Curiously, Isla Natura began nearly 15 years before actually founding the business, in 1997.


Everything began during the time we cruised the ocean around Chiloé's Archipelago, and the inhospitable fjords of the Continent, looking for adventure and a sustainable life away from conventional standards and expectations. We would stop in every inlet where fishermen lived, where the closest electrical line was over 30 miles away, and the best conversation was lit by candlelight. Stories, anecdotes, and the shared feeling of love for nature abounded. Everything felt like it was from a forgotten time, and you could go days without seeing a car, as people moved in boat or on horseback.


We built a boat on the coast of Chiloé, helped by local carpenters and boatbuilders with vast knowledge of the wood that the forests here have to offer. Cahuella, as we christened her, permitted us to guide and show tourists a sliver of the area's ocean. Of course we also lived the other side of the coin - the maritime world of Patagonia, marked by the abrupt weather changes that brought fierce storms and giant, fear-inducing waves. But what's important is that after the storm, the sun always comes out.


My love and respect for the forests of southern Chile grew more & more during the years I spent guiding tourists around the area. I also learned a lot about the local people, their customs, mythology, and their knowledge of the flora around them. My reading, for a long time, was exclusively books about the history, culture, or wildlife from the first contact between the Europeans and the Mapuches and Hulliches. I loved comparing what I learned with what the people I met had to teach me, in the most hidden corners of the South; the uses they gave different herbs and plants vs. what uses were given in colonial times.


At home, my wife began to use the gifts our wonderful environment gave us in our family's cooking. We would go out and harvest wild Murta with our daughters and make desserts, use wild herbs in teas, and try other berries such as Calafate, Maqui, Chaura, and Cauchao. We toasted hazelnuts on our wood stove, all gathered around its warmth. Every winter we planted dozens of trees outside our house, learning to propagate the plants that we already found in our garden.

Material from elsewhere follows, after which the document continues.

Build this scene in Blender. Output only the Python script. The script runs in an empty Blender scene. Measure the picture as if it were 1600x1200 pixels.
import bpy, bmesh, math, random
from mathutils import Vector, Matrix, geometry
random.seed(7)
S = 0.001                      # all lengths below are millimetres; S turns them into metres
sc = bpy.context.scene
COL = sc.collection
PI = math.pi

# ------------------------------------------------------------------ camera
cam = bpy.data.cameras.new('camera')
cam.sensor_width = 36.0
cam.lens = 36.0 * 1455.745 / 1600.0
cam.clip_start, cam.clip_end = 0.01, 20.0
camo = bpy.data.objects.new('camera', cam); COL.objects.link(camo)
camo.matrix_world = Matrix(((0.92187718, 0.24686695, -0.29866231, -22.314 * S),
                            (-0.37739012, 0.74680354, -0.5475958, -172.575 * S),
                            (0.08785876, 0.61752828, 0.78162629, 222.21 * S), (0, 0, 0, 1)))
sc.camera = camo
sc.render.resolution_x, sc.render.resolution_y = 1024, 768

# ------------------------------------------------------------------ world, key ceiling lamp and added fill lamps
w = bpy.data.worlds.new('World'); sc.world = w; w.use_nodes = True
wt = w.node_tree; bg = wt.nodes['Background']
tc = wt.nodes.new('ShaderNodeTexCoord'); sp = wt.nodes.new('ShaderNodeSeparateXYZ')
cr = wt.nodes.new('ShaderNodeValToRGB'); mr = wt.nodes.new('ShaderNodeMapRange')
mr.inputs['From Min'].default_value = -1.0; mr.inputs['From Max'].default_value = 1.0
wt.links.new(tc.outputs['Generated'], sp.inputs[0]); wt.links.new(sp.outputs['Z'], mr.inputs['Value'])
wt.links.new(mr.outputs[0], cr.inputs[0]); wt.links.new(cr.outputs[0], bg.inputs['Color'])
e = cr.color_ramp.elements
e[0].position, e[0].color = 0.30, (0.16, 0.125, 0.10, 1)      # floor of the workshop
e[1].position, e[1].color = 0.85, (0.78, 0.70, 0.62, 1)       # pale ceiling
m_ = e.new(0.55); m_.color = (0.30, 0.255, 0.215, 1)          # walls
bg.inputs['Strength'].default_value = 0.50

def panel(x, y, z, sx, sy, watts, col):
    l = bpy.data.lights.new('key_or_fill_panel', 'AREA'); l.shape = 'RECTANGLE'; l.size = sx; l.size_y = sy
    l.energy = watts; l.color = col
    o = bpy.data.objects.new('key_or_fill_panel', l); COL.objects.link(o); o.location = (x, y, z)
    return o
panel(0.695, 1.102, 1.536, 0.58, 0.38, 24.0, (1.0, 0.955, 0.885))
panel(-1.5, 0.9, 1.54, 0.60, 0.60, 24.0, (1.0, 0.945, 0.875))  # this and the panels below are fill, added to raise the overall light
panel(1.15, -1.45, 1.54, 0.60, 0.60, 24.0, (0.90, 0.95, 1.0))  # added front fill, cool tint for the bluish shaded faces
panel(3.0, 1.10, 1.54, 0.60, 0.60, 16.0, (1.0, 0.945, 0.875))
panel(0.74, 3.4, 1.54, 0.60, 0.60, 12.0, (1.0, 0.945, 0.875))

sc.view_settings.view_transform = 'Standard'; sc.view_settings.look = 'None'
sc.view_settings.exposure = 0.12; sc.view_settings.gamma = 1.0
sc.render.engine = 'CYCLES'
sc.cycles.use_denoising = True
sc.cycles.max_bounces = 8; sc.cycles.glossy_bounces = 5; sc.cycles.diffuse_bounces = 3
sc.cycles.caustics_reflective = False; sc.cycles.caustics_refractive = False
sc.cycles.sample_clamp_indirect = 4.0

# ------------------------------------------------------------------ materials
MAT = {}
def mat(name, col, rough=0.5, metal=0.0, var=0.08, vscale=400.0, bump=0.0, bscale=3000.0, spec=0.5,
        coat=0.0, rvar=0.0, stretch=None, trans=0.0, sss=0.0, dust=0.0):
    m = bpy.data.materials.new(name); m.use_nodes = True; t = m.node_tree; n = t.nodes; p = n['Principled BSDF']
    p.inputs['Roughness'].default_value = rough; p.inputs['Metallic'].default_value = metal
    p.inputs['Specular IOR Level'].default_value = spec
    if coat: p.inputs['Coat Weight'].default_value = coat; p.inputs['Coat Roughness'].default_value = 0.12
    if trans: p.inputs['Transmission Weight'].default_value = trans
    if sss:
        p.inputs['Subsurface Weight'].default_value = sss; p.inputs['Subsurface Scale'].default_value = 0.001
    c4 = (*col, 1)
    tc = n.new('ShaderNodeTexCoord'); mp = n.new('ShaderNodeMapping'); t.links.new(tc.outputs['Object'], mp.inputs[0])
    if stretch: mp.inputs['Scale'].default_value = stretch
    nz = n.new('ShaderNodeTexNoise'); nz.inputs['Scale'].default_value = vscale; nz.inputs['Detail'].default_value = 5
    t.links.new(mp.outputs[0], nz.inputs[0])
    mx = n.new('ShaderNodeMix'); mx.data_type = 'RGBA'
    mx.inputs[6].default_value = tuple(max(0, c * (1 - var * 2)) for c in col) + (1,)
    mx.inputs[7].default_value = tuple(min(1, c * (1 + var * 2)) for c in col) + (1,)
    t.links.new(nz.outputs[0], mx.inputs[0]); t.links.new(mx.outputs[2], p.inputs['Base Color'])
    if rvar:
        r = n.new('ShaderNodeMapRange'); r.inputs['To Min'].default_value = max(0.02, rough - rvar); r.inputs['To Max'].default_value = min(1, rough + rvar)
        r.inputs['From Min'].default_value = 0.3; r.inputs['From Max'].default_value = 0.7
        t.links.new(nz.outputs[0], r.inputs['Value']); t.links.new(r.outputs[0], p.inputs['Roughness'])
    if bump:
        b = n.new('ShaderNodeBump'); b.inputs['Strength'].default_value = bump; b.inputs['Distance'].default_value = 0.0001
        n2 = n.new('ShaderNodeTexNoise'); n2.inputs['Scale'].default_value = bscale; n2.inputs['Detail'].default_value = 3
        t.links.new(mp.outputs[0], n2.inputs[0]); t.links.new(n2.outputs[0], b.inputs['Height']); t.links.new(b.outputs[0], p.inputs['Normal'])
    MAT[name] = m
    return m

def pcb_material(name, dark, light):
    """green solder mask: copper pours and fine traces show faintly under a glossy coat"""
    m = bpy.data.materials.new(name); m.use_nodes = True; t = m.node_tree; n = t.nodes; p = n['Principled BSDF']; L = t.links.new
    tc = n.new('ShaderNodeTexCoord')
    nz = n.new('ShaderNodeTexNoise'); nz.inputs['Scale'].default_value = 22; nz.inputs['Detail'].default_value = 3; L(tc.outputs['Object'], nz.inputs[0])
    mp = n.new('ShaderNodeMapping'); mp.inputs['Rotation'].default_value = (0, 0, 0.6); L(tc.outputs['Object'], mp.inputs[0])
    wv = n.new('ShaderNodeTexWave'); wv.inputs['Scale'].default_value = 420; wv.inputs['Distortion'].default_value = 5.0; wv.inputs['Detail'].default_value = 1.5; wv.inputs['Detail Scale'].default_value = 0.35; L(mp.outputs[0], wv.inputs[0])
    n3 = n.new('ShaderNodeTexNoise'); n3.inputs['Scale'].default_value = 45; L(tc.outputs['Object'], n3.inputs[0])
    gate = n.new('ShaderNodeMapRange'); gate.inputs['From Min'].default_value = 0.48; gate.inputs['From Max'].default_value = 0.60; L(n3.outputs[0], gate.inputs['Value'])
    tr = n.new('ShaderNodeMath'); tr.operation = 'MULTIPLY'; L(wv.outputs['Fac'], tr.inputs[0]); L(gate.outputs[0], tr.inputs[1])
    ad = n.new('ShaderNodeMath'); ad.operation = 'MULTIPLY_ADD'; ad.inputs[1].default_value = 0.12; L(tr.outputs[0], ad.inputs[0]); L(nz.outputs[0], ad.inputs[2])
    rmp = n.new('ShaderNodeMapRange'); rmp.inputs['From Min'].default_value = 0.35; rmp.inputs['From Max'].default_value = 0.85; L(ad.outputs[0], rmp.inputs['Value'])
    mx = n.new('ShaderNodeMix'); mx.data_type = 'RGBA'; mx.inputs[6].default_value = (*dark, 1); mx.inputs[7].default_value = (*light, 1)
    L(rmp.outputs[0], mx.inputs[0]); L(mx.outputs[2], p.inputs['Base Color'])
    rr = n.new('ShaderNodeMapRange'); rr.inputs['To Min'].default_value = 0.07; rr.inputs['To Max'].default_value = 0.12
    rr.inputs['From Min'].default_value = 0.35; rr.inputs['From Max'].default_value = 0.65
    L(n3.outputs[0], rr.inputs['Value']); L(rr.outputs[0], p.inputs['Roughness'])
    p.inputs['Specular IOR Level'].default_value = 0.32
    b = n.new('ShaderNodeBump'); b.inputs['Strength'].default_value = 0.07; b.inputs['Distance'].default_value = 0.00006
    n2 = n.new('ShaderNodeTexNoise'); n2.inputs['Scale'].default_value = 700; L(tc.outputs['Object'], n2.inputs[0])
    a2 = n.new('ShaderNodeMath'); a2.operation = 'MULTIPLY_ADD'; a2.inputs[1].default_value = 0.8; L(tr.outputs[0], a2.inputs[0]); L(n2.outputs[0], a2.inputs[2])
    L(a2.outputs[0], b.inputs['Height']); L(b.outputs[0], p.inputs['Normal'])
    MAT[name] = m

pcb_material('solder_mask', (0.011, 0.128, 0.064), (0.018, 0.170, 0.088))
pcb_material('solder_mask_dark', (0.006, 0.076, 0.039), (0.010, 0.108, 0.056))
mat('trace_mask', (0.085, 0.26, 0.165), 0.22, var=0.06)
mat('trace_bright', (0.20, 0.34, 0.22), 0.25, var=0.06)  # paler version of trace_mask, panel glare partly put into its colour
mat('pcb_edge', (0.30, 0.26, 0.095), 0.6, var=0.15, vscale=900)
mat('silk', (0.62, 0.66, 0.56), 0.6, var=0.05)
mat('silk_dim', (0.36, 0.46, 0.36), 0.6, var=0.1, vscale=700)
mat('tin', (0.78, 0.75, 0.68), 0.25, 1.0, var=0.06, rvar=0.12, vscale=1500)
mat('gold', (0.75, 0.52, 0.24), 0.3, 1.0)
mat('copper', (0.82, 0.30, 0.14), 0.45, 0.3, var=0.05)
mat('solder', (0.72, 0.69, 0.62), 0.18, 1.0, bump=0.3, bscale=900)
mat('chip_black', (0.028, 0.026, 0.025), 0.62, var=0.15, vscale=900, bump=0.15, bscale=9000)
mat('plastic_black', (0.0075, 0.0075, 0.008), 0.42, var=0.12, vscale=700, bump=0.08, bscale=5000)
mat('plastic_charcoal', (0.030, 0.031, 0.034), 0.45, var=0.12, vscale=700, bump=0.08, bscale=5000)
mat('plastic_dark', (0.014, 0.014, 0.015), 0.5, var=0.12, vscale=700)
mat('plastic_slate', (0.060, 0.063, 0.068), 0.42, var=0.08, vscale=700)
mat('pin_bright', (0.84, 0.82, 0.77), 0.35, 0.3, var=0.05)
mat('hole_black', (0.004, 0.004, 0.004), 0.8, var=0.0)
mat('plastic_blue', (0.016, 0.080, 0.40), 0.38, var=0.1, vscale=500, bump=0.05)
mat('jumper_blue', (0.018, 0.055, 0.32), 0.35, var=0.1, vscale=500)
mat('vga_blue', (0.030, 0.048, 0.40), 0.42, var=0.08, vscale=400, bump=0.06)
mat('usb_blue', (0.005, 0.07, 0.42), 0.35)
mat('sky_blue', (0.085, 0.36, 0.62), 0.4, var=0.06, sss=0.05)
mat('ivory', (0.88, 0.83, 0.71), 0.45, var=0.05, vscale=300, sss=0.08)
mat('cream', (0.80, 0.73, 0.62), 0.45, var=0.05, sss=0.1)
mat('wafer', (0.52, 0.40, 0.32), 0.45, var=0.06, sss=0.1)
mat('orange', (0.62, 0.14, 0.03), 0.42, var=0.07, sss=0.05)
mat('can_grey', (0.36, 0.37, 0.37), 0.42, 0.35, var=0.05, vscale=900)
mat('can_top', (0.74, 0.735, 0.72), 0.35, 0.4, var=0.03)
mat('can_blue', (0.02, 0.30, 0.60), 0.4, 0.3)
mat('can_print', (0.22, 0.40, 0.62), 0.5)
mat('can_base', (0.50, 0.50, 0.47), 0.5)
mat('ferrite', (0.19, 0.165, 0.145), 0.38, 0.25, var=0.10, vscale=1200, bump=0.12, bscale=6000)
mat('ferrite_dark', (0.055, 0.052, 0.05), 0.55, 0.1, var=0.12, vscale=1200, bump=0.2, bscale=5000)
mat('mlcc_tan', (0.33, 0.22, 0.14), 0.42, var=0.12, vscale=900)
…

Everything happens in its due moment, and when tourism fell in 2009-10 due to the global economic crisis, halting out maritime trips, we decided it was time to put in motion the ideas that had been in our heads a long time. We saw that Chile has an immense native biodiversity, with properties, yet the biggest production is of blueberries and kiwis.


So, we turned to Chiloé, its people, this simple lives with small farms and restricted economy, and formulated an idea of a positive lifestyle based on how Chilotes live. This would also contribute towards extra income for these wonderful families, helping their economy. The idea was to generate the production of a fruit that was only eaten by local fauna or which was used in fertilizing the earth; we wanted to save these powerful berries as well as contribute to the environment by picking them wild and not using chemical fertilizers. Only then could we think of propagating the plants through natural means. Creating products that keep the powers of nature intact, and generating a change in lifestyle for people.


What better for the Chilean, than to be able to buy a delicious and healthy product made in Chile, sprung up from their soil, and replacing interest in Acaí or Gogi fruit such as Maqui, Murta, or Calafate?